> [Short problem] Pick out the lines containing "Blender".

══════════

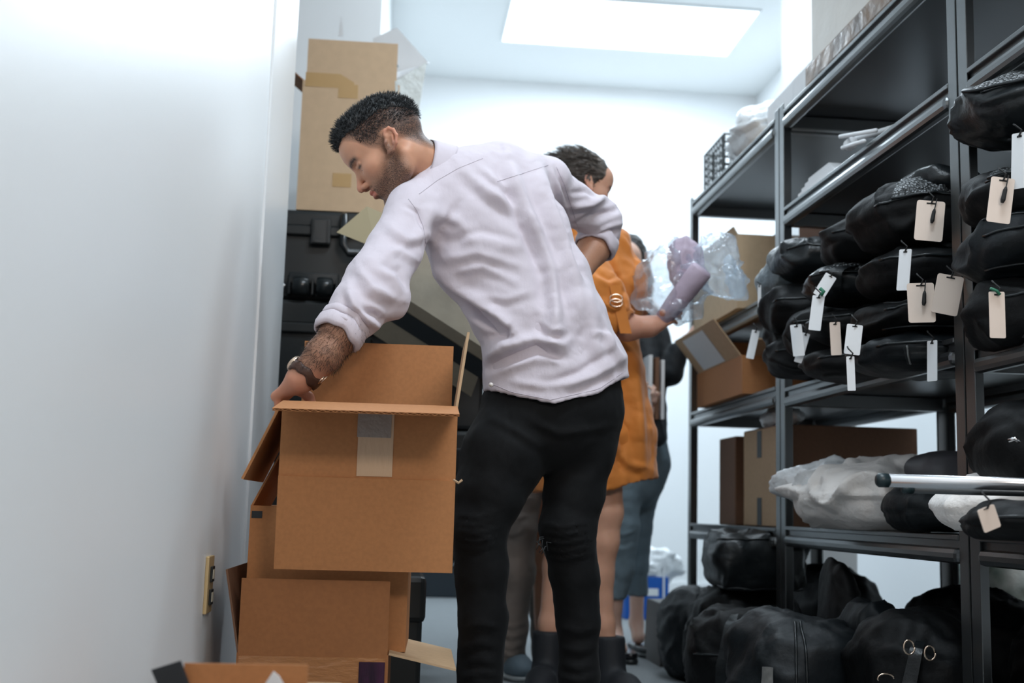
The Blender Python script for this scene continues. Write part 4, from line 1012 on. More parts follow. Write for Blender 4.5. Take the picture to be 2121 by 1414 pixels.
# ================================================================== the man in the white shirt
MAN = thing('person', 'person in a pale lilac-white shirt and black jeans bending over the open cardboard box', 'person', (P(1100, 1600, 2.8).x, 2.8, 0))
Rm = frame((-math.cos(math.radians(7)), math.sin(math.radians(7)), 0), 41, 0)
ear = Vector((-.004, .080, -.008)); KM = .99
Om = P(808, 291, 2.665) - Rm @ (ear * KM)
neck_b = P(918, 372, 2.80)
hf = head_field(Om, Rm, KM, .0022, True, neck_b, .058)
Vh, Qh = hf.mesh(); Vh = relax(Vh, Qh, 1, .4); mk = head_marks(Vh, Om, Rm, KM, beard=.80, fade=1)
# left forearm and hand
fa = [tup(765, 600, 2.56, .046), tup(712, 682, 2.515, .0425), tup(668, 738, 2.50, .036), tup(640, 768, 2.498, .0275), tup(620, 787, 2.50, .0245)]
lo, hi = bounds([p for p, r in fa] + [P(560, 930, 2.48), P(650, 860, 2.56)], .06)
ff = Field(lo, hi, .0026)
ff.chain(fa, .02)
wr = fa[-1][0]; kn = P(582, 820, 2.553); axh = (kn - wr)
ff.cone(wr, wr + axh * .35, .026, .020, .02)
box_l = Vector((0, 1, 0))
hand_fingers(ff, wr + axh.normalized() * .006, axh, (0.25, 1, .1), (.35, .1, -1), 1.0, curl=(62, 22, 14), palm_len=min(.078, axh.length - .004), thumb=[P(618, 806, 2.565), P(640, 822, 2.57), P(652, 845, 2.57)])
Va, Qa = ff.mesh(); Va = relax(Va, Qa, 1, .4); ma = np.zeros((len(Va), 3))
d_ = np.array([min(1, max(0, (p[2] - wr.z - .005) / .03)) for p in Va]); nz = np.array([noise.noise(Vector((p[0] * 60 + p[2] * 60, p[1] * 40, (p[2] - p[0]) * 12))) for p in Va])
ma[:, 0] = np.clip(d_ * (.48 + .25 * nz), 0, .6); ma[:, 1] = .25 * (1 - d_)
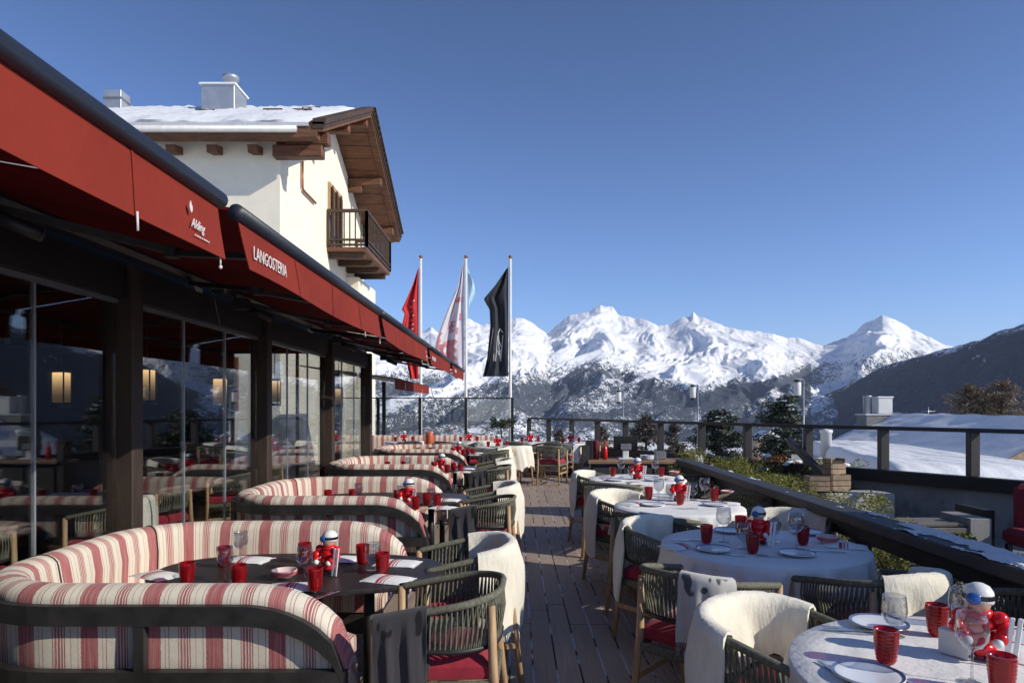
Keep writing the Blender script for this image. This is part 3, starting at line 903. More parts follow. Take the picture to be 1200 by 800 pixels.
# balcony
by0, by1, bw = 7.05 - .2, 11.1 - .6, 1.27
by0, by1 = 4.3, 8.3
fz = 6.62
bal = MB().box((bw / 2, (by0 + by1) / 2, fz), (bw, by1 - by0, .13)).build('balcony', MT['wood'], ch)
for k in range(4):
    y = by0 + .25 + k * (by1 - by0 - .5) / 3
    MB().box((bw / 2 - .05, y, fz - .16), (bw - .15, .15, .18)).build('joist', MT['wood_dark'], bal)
for (a, c) in (((0.02, by0), (bw, by0)), ((bw, by0), (bw, by1)), ((bw, by1), (.02, by1))):
    for dz, h_ in ((1.22, .10), (.30, .06), (.14, .06)):
        MB().bar((a[0], a[1], fz + dz), (c[0], c[1], fz + dz), .07, h_).build('handrail', MT['wood_dark'], bal)
    nb = 7 if a[1] == c[1] else 18
    q = MB()
    for k in range(nb + 1):
        f = k / nb
        x, y = a[0] + (c[0] - a[0]) * f, a[1] + (c[1] - a[1]) * f
        ww = .09 if k in (0, nb) else .035
        q.box((x, y, fz + .64), (ww, ww, 1.12))
    q.build('baluster', MT['wood_dark'], bal)
# downpipe on the sunny wall
b = MB(); b.tube([(.06, 1.65, 8.45), (.06, 1.65, 7.72), (.06, 1.72, 7.67), (.06, 2.9, 7.66)], .035, 8); b.build('downpipe', MT['copper'], ch)
MB().box((-.3, 8.2, .9), (1.5, 2.9, 10.6)).build('bay', MT['plaster'], ch)
for zz in (5.2, 4.75):
    q = MB(); q.box((.55, 9.3, zz), (.2, .03, .03)); q.box((.65, 9.3, zz), (.1, .1, .14)); q.build('wall_lamp', MT['black'], ch)
# chimneys
yc = 3.6; zc_ = ez + pit * (yc + ov) + .2
cm = MB().box((-2.95, yc, 10.5), (1.0, .95, 1.6), bev=.01).build('chimney', MT['zinc'], ch)
MB().box((-2.95, yc, 11.32), (1.10, 1.05, .05)).build('cap', MT['snow'], cm)
b = MB(); b.lathe([(.2, 0), (.2, .30), (.24, .31), (.24, .42), (.2, .43)], (-2.75, yc, 11.34), 16); b.build('flue', MT['zinc'], cm)
cm2 = MB().box((-6.25, yc, 10.55), (.52, .5, 1.4), bev=.01).build('chimney', MT['zinc'], ch)
MB().box((-6.25, yc, 11.0), (.57, .55, .05)).build('cap', MT['grey'], cm2)


# ------------------------------------------------------------------ booths
def rr_path(x1, yh, rad, n_st=10, n_arc=10):
    """U seen from above: from the near tip back to the wall and out again; returns points, outward normals, arc length"""
    P = []
    for k in range(n_st * 2): P.append((-(x1 - rad) * k / (n_st * 2), -yh))
    for k in range(n_arc):
        a = math.pi / 2 * k / n_arc
        P.append((-(x1 - rad) - rad * math.sin(a), -yh + rad - rad * math.cos(a)))
    for k in range(n_st): P.append((-x1, (-yh + rad) + (2 * yh - 2 * rad) * k / n_st))
    Q = [(x, -y) for x, y in P[: n_st * 2 + n_arc + 1]]
    P.append((-x1, yh - rad))
    P += Q[: n_st * 2 + n_arc][::-1]
    s, out = 0.0, []
    for i, p in enumerate(P):
        a, c = P[max(i - 1, 0)], P[min(i + 1, len(P) - 1)]
        t = Vector((c[0] - a[0], c[1] - a[1])).normalized()
        if i: s += math.dist(P[i - 1], p)
        out.append((Vector(p), Vector((-t.y, t.x)) * -1 * -1, s))
    # outward = away from the middle of the U
    res = []
    for p, nrm, q in out:
        o = Vector((p.x + .85, p.y))
        if nrm.dot(o) < 0: nrm = -nrm
        res.append((p, nrm, q))
    return res


BX, BH = 1.78, .84
PATH = rr_path(BX, BH, .52)
LEN = PATH[-1][2]


def top_at(s):
    d = min(s, LEN - s)
    k = min(1, d / .46)
    return .50 + .32 * math.sqrt(max(0, 1 - (1 - k) ** 2.0))


def sweep(b, prof, s0=0.0, s1=None, mi=0, smooth=True, uvk=1.0):
    """prof(s) -> closed list of (outward offset, z)"""
    s1 = LEN if s1 is None else s1
    rows, uv = [], []
    pts = [q for q in PATH if s0 - 1e-6 <= q[2] <= s1 + 1e-6]
    for p, nrm, s in pts:
        pr = prof(s)
        r_, u_ = [], []
        v = 0; last = None
        for o, z in pr:
            if last: v += math.dist(last, (o, z))
            last = (o, z)
            r_.append((p.x + nrm.x * o, p.y + nrm.y * o, z)); u_.append((s * uvk, v))
        rows.append(r_); uv.append(u_)
    n = len(rows[0])
    vs = [p for r_ in rows for p in r_]; uvs = [p for r_ in uv for p in r_]
    fs = [(i * n + k, i * n + n + k, i * n + n + (k + 1) % n, i * n + (k + 1) % n) for i in range(len(rows) - 1) for k in range(n)]
    b.add(vs, fs, mi, smooth, uvs)
    m = len(rows)
    b.add(rows[0], [tuple(range(n))], mi, False, uv[0]); b.add(rows[-1], [tuple(range(n))][::1], mi, False, uv[-1])
    return b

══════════

> [Answer to the exercise]
The Blender Python script for this scene continues. Write part 4, from line 1012 on. More parts follow. Write for Blender 4.5. Take the picture to be 2121 by 1414 pixels.
Keep writing the Blender script for this image. This is part 3, starting at line 903. More parts follow. Take the picture to be 1200 by 800 pixels.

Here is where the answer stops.